Atout maître du film, le fantastique Jeff Bridge apporte une humanité confondante au personnage de Kevin Flynn, retenu prisonnier dans le monde virtuel qu’il a créé, et inversement, donne à son double maléfique, CLU 2.0, une inhumanité terrifiante. Le clone de Flynn, véritable exploit technique de Digital Domain, marque une nouvelle étape dans l’histoire des effets visuels.

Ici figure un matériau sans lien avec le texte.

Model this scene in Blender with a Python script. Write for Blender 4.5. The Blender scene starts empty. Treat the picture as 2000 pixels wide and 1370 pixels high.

Le visage 3D rajeuni de Bridges, confondant de réalisme dans certains plans, et un peu moins dans d’autres, contribue parfaitement à l’impact du film: le spectateur est fasciné de voir sur l’écran un VRAI clone 3D de l’acteur, dont les imperfections mineures…conviennent parfaitement au récit !  Bref, tant au niveau du concept global, visuel et narratif, que de l’interprétation des acteurs et des effets visuels, la réussite est indéniable. Mais la touche de génie miraculeuse, c’est la participation de Daft Punk, dont la formidable musique électronique propulse l’action tout au long de film, amplifie les séquences où l’on sent la présence maléfique de CLU 2.0., et booste les scènes de combats au sein de l’arène de jeux. Elle donnera la chair de poule à tous, et particulièrement à ceux qui gardent un souvenir ému de la découverte du Tron original en 1982,  et apprécient aujourd’hui encore la bande originale composée par Wendy Carlos. Bref, ESI vous conseille chaudement de vous faire dématérialiser et de suivre le jeune Sam Flynn dans le monde virtuel, à la recherche de son père. Vous ne regretterez pas le voyage. Embarquement le 9 février 2011.